Não é por outro motivo que muitos se indignam quando o autor de um desses crimes mais nefastos é posto em liberdade condicional, ou mesmo obtém autorização para o trabalho externo, após cumprir uma parte da pena, que se julga muito pequena para qualquer benefício. A opinião geral é de que esses criminosos precisam passar muitos anos na penitenciária, para que possam estar "quites" com a sociedade e serem novamente reintegrados ao convívio extra-muros.[1]
Basta ver, a propósito, o que ocorre em julgamentos do Tribunal do Júri. Quantas vezes não se vêem populares indignados mesmo quando o acusado foi condenado a penas elevadas? Sabe-se que o condenado, em alguns casos, não cumprirá, recluso, sequer um terço desse tempo, dada a benevolência de nossa Lei de Execuções Penais. Mas, ainda assim, por que a sociedade espera que alguém fique preso por tão longo período? Simplesmente porque se deseja que essa pessoa possa "sentir" na própria carne – pelo sacrifício de sua liberdade – a dor que causou à vítima e aos seus familiares. Essa é a “lógica do sofrimento” a que estamos sujeitos.
Semelhante sentimento, saliente-se, é fortemente influenciado por setores da mídia e da política, que deliberadamente infundem na população uma contínua sensação de terror e de insegurança, campo fértil para afirmar a idéia do encarceramento como panacéia para os problemas da criminalidade urbana. O leitmotiv dos políticos de plantão, dos criminólogos da corte e das mídias prontas a explorar o medo do crime violento passa, como refere WACQUANT (2001, p. 75), a ser "lock'em up and throw away the key" (tranque-os e jogue fora a chave).
O que tem isso a ver com o tema da prisão cautelar? Tem tudo a ver, porque quando se recolhe alguém preso a uma delegacia ou a um estabelecimento prisional, não está a comunidade a indagar se se cuida de prisão-cautela ou prisão-pena; se o preso está cumprindo pena ou se tão somente está sendo preso de modo ainda provisório. Esses detalhes técnico-jurídicos não apenas são incompreensíveis à população, como também lhe são irrelevantes. O que vale para o homem do povo é a visão do autor de um crime sendo privado de sua liberdade logo em seguida ao fato, o que, de algum modo, já lhe soa como uma punição.

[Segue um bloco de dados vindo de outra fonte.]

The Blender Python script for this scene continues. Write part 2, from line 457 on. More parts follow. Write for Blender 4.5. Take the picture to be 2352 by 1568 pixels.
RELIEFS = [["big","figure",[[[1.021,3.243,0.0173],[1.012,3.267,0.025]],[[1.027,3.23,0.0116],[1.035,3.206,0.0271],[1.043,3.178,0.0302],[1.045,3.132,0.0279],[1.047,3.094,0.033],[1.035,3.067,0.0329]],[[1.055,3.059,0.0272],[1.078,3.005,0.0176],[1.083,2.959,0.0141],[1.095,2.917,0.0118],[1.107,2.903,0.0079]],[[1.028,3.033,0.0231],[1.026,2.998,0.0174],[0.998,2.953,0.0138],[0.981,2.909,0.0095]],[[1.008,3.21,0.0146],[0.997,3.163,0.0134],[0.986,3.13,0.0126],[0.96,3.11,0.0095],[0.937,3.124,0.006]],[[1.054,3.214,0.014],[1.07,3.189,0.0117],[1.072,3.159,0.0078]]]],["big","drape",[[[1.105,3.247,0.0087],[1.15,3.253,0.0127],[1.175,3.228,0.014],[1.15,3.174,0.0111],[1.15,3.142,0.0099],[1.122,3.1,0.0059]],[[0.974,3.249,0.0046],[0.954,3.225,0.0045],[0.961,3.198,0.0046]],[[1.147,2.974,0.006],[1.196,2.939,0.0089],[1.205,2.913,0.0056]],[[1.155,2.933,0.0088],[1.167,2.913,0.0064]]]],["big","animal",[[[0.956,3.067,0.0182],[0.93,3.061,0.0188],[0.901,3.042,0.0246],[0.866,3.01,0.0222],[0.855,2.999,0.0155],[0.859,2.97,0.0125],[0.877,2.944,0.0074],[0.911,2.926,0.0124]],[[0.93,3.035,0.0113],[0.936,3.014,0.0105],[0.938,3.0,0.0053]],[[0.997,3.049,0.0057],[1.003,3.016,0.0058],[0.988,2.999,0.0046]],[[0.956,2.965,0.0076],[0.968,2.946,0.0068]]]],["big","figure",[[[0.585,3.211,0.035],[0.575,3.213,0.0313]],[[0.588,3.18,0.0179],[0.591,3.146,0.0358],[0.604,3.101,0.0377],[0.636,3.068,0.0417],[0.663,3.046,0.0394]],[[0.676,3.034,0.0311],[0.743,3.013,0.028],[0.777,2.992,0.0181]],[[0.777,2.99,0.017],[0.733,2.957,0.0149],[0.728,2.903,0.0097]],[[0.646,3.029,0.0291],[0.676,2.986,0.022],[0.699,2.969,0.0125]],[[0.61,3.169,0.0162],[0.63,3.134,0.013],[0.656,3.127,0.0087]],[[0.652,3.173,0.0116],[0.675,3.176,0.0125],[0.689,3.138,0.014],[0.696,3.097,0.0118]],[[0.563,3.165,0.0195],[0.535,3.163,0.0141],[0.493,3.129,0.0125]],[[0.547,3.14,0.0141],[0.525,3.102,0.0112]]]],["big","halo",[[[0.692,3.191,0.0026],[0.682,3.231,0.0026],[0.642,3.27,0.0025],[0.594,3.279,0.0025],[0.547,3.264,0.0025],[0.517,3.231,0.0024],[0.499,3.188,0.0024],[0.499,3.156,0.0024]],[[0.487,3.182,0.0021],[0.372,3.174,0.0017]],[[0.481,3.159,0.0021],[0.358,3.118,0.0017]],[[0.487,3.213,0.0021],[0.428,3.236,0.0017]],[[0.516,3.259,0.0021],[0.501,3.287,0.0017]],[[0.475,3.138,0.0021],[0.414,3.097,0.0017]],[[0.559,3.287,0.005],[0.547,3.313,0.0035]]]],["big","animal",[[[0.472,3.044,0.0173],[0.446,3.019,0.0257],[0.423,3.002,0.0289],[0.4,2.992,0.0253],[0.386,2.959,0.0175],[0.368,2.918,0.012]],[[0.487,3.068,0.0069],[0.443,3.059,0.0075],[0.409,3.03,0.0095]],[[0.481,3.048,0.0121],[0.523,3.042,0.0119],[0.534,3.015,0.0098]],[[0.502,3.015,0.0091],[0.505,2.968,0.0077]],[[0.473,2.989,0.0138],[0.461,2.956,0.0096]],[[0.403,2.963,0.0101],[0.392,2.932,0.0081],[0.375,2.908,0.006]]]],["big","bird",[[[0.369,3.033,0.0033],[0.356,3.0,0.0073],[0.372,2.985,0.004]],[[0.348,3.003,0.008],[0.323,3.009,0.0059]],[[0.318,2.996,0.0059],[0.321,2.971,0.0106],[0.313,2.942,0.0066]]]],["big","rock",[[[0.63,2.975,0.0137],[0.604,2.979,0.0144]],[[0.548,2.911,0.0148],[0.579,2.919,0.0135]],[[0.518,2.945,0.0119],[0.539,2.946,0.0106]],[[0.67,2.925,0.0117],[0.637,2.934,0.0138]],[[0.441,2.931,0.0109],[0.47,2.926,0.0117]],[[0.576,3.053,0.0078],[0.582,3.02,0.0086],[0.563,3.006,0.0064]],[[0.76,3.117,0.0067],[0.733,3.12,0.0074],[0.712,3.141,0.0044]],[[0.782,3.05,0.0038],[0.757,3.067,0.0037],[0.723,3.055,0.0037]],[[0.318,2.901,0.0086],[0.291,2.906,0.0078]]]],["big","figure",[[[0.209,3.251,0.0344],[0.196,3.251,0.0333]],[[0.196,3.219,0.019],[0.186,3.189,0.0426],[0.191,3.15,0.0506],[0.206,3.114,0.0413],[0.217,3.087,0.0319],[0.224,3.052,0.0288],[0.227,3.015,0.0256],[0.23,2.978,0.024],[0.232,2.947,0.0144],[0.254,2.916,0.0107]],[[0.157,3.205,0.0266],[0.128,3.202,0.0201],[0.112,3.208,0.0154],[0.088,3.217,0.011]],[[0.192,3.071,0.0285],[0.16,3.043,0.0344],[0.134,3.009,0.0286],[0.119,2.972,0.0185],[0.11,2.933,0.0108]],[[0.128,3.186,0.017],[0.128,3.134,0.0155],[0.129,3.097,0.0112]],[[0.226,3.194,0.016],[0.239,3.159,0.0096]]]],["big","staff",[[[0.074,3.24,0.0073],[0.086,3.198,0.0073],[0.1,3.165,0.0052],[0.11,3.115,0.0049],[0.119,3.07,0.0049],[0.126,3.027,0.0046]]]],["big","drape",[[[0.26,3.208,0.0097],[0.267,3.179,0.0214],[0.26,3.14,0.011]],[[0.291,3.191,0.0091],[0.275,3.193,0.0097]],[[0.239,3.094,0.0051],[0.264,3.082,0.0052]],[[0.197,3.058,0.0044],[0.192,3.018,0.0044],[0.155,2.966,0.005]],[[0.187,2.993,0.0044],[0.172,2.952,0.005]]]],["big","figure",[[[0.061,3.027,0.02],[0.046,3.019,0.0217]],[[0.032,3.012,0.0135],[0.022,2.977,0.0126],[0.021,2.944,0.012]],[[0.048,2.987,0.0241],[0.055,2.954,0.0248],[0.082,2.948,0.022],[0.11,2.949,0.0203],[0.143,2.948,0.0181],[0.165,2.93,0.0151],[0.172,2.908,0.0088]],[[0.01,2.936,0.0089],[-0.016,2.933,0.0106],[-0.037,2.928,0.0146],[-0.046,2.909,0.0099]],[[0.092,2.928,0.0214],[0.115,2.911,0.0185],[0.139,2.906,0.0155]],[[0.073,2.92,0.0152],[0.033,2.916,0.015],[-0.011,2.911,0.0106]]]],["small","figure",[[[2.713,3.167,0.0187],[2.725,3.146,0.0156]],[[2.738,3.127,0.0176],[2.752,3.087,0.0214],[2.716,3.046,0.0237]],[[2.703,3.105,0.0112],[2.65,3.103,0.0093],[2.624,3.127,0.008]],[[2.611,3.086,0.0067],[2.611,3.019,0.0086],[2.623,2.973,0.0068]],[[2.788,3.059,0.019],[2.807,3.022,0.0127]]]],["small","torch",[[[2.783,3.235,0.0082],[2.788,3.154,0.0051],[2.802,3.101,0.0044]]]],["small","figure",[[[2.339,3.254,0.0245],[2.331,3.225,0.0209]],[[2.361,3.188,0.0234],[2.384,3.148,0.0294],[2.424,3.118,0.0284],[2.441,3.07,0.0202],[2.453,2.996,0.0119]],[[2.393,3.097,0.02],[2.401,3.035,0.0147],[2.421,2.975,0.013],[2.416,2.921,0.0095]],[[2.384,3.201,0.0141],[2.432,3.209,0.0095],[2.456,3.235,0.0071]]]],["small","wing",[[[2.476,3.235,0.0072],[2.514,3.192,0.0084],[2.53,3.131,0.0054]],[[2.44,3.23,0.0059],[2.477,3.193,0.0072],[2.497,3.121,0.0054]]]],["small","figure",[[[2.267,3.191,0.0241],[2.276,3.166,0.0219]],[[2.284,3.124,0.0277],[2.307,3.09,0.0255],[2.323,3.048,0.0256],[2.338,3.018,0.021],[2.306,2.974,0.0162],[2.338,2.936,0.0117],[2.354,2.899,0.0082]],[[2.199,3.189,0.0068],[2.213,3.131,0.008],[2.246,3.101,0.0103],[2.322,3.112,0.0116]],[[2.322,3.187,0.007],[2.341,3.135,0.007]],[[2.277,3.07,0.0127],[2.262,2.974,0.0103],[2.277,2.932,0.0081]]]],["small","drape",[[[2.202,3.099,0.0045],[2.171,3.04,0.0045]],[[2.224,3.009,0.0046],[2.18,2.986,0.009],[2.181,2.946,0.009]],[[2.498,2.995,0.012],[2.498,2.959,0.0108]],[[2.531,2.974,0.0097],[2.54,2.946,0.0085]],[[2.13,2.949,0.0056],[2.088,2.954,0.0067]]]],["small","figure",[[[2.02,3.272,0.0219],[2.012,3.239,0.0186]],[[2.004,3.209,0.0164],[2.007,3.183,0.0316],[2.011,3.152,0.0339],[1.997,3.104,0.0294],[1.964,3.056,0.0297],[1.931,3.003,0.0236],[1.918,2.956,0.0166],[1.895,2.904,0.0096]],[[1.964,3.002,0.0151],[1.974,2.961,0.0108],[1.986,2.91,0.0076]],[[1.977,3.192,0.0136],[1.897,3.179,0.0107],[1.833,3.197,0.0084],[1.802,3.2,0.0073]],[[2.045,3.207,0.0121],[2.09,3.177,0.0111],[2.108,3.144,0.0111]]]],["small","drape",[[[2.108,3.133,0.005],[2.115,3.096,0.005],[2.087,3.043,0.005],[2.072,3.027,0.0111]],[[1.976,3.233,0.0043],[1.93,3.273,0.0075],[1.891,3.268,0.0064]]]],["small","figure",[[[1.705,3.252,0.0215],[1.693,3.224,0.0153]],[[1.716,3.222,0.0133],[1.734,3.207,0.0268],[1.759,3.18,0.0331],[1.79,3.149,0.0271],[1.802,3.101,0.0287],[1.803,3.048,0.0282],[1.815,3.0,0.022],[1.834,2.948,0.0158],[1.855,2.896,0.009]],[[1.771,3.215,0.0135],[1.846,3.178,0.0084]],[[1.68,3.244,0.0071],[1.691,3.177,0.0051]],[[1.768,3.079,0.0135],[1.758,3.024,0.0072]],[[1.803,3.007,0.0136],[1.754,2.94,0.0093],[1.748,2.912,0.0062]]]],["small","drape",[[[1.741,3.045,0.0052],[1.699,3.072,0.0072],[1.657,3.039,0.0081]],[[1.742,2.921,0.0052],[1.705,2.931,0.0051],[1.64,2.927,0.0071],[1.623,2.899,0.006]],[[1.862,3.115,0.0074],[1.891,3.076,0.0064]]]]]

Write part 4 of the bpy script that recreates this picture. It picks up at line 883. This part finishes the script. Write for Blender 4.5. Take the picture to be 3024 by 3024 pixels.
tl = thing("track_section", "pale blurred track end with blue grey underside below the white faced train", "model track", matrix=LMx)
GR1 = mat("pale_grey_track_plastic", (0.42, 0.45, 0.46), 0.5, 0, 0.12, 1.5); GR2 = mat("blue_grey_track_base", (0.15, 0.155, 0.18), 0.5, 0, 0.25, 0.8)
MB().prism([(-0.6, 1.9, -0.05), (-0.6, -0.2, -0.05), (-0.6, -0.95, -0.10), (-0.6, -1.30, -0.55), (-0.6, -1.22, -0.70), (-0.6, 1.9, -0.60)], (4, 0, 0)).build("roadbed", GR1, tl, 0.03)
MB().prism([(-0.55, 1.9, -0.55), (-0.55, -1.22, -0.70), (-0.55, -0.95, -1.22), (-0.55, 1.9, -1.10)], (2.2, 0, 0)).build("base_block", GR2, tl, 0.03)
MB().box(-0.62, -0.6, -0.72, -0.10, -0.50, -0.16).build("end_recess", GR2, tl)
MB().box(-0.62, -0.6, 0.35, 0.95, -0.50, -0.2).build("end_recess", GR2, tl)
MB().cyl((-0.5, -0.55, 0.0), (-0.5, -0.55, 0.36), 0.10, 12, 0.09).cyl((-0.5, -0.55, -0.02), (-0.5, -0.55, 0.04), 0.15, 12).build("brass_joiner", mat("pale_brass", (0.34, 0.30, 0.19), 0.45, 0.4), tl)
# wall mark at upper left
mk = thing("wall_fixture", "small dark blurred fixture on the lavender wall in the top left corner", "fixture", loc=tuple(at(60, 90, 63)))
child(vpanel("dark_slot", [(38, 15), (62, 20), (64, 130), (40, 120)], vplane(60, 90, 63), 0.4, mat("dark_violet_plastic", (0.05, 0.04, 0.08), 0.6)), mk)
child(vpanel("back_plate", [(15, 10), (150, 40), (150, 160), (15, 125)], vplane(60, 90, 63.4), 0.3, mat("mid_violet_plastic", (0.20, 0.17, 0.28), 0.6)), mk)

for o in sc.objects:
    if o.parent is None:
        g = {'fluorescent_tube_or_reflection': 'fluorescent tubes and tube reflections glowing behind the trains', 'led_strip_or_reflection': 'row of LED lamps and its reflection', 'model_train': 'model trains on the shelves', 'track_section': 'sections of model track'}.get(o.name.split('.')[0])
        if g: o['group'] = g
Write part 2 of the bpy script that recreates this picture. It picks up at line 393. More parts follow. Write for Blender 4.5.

Mantê-lo solto implica não apenas a idéia da impunidade, mas, além disso, a idéia de que o crime não encontrou qualquer resposta efetiva por parte do Estado. A sensação de insegurança, de medo, de incredulidade, de ódio, aumenta, porque não se vê uma reação imediata e eficiente do Estado a um comportamento que incomodou ou indignou certa comunidade. Efetuada a prisão, acalmam-se ou aliviam-se tais sentimentos, diminuindo a pressão e a angústia do povo. Essa, sem dúvida alguma, é a lógica que prevalece no tema das prisões, e que perpassa nas mentes das pessoas de uma maneira geral.
Registre-se, então, que essa lógica do sofrimento é plenamente compatível com nossa cultura, e não pode merecer qualquer reparo, porque herdamos, ao longo da trajetória humana no planeta, esse modo de pensar, que provavelmente ainda perdurará por muito tempo, antes que se cumpra o prognóstico de Carrara.
[1] Essa forma de ver o processo penal nos faz lembrar do pensamento de ANATOLE FRANCE, referido por TOSTES MALTA (1935): "Os interesses da justiça são sagrados; os interesses do delinqüente, duas vezes sagrados; os interesses da sociedade, três vezes sagrados".